Chegamos ao cruzamento da Austin Rd com a Nathan Rd. Descemos agora por esta última passando pelo Park Lane Shopper’s Boulevard onde lojas de marcas ocidentais se seguem umas às outras. Por trás da zona comercial fica o Kowloon Park, a maior zona verde nesta parte da cidade. É aqui que encontramos a Avenue of Comic Stars, o passeio das estrelas dos desenhos animados asiáticos. O parque é uma das zonas mais concorridas da cidade para relaxar e onde têm lugar um sem número de atividades. Um grupo faz uma demonstração de artes marciais, outros simplesmente fazem piqueniques. Passeamos pelo parque até ao lago dos flamingos, onde as simpáticas criaturas se refrescam. A maior parte deles são cor-de-rosa. Junto aos flamingos encontramos uma geocache. Saímos do parque passando pela mesquita e o centro islâmico, onde um grande movimento de devotos muçulmanos prestam o seu culto diário.

Descemos agora novamente pela “Golden Mile”, o centro do comércio “fashion” da cidade com as colossais lojas internacionais, até ao porto do Star Ferry. Pelo caminho apanhamos as mochilas nas Chungking Mansions. Uma visita a Hong Kong não fica completa se não se experimentarmos alguns dos ícones da cidade. O Star Ferry em operação desde 1888 foi o primeiro meio de transporte entre a zona continental e a Ilha de Hong Kong. 
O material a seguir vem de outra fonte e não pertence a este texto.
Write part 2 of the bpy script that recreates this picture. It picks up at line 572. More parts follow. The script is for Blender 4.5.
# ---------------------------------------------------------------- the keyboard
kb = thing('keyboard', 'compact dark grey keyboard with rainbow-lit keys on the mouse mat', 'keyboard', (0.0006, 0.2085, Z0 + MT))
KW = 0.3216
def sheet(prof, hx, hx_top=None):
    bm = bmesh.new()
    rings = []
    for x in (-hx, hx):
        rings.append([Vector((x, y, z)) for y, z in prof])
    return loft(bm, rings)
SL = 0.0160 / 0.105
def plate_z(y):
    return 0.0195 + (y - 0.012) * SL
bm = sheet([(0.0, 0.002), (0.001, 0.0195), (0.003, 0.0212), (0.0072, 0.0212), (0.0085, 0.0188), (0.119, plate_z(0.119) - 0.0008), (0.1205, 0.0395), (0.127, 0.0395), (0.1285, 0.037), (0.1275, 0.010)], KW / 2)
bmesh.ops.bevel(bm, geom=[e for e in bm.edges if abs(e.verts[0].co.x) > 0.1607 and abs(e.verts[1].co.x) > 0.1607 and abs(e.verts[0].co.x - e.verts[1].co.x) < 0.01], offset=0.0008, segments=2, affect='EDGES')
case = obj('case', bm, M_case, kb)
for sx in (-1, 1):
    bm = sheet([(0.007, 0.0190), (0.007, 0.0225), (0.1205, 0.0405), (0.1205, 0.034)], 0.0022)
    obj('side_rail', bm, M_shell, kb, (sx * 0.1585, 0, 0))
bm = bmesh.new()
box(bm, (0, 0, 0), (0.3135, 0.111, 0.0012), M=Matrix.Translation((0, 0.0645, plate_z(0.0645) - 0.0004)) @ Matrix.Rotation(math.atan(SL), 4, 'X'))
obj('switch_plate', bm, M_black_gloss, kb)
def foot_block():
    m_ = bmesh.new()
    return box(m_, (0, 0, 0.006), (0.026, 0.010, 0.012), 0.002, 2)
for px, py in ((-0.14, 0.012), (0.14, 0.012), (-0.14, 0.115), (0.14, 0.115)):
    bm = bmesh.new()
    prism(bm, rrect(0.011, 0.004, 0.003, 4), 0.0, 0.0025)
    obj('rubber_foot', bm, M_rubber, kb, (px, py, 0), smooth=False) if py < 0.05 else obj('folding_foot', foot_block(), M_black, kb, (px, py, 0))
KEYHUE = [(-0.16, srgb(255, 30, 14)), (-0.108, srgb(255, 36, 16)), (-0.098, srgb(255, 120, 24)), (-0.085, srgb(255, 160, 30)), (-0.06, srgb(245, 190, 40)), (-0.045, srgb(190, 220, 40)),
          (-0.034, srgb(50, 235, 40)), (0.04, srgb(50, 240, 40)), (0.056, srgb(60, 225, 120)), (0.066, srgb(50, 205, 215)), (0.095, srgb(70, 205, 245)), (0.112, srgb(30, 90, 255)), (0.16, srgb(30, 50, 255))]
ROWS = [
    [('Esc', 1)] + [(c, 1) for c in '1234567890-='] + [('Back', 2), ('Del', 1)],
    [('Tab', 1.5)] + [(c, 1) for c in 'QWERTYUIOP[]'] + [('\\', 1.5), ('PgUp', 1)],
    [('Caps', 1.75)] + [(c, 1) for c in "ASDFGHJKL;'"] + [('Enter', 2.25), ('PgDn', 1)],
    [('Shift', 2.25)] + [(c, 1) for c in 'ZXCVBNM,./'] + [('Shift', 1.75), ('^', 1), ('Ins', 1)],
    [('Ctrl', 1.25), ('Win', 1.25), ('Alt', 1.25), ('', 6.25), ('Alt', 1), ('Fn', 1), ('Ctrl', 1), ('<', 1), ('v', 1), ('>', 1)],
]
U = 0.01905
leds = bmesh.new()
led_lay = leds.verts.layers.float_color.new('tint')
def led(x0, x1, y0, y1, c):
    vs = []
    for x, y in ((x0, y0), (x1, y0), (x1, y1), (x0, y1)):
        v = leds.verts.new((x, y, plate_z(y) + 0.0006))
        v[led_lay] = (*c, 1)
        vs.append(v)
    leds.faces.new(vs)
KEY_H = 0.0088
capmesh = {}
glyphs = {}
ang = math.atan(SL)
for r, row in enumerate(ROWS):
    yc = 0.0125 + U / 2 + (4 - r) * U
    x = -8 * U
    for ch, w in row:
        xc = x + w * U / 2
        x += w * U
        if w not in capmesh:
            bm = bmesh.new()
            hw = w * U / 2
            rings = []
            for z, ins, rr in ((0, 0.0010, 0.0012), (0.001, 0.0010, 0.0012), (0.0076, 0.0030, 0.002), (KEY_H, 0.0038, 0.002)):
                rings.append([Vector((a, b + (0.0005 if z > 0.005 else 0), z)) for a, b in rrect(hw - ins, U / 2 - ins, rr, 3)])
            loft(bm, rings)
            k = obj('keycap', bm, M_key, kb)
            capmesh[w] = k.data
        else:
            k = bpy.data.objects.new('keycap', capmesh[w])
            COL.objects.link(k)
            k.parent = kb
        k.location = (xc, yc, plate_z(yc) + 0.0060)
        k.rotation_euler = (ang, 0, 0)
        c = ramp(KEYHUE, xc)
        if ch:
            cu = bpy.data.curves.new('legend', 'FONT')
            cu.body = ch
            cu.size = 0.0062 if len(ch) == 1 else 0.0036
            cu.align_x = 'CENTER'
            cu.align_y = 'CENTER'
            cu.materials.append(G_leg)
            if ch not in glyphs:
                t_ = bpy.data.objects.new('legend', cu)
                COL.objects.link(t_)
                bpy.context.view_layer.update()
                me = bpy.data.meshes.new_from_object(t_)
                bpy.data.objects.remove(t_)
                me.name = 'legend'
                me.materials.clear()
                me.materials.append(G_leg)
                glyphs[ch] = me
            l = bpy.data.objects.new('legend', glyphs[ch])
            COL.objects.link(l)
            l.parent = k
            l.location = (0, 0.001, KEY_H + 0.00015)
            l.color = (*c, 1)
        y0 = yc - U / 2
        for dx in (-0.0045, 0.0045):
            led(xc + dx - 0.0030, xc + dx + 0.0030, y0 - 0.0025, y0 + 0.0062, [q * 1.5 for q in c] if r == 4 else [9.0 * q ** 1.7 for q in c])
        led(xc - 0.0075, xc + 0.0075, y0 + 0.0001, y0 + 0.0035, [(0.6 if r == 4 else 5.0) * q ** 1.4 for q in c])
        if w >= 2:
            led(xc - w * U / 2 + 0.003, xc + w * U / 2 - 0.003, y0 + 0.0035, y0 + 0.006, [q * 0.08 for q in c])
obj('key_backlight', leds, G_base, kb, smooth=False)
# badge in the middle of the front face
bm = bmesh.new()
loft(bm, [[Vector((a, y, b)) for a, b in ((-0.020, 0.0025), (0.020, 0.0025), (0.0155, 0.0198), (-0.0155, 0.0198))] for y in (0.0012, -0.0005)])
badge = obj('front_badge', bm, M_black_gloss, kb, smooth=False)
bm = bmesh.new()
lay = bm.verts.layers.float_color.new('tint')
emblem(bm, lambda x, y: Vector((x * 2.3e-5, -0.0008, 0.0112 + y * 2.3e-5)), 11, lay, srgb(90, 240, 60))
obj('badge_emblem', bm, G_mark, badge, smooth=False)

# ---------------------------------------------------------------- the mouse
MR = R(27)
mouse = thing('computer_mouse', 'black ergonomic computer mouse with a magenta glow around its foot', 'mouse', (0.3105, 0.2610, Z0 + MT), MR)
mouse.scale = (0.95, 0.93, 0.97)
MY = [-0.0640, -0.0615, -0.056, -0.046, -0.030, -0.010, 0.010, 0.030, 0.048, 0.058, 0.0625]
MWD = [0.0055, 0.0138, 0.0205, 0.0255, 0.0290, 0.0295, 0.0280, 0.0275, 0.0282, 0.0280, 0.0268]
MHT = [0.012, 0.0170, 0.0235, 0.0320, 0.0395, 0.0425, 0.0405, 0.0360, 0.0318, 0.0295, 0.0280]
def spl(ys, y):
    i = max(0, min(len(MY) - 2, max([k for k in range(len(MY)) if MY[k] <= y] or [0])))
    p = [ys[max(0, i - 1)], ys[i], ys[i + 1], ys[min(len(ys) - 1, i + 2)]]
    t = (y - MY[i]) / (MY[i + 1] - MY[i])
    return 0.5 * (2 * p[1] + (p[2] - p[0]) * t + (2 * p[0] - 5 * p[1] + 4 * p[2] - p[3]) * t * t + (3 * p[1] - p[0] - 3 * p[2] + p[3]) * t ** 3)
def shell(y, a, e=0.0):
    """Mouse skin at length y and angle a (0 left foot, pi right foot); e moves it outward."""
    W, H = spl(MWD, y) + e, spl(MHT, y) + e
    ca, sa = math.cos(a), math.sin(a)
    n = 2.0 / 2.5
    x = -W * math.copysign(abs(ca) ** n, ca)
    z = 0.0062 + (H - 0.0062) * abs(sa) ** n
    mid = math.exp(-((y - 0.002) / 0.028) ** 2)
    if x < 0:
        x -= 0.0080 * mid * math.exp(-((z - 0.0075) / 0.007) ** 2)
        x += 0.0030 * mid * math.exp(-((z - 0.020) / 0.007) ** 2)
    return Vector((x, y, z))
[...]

Está para Hong Kong como o Staten Island ferry está para Nova Iorque. Este último por enquanto ainda é gratuito ao passo que em Hong Kong a viagem tem um custo simbólico. A viagem de cerca de 15 minutos minutos transporta-nos para um passado imperial ao atravessarmos o Victoria Harbour. Talvez sem o glamour de outros tempos, não deixa de ser um classico e de certa forma uma experiênciasecular. 

A meio caminho do trajeto estamos no epicentro do mundo contemporâneo. De um lado o centro financeiro da ilha de Hong Kong, do outro o comércio fervilhante de Kowloon. E assim deixamos a “doce fragrância” da modernidade.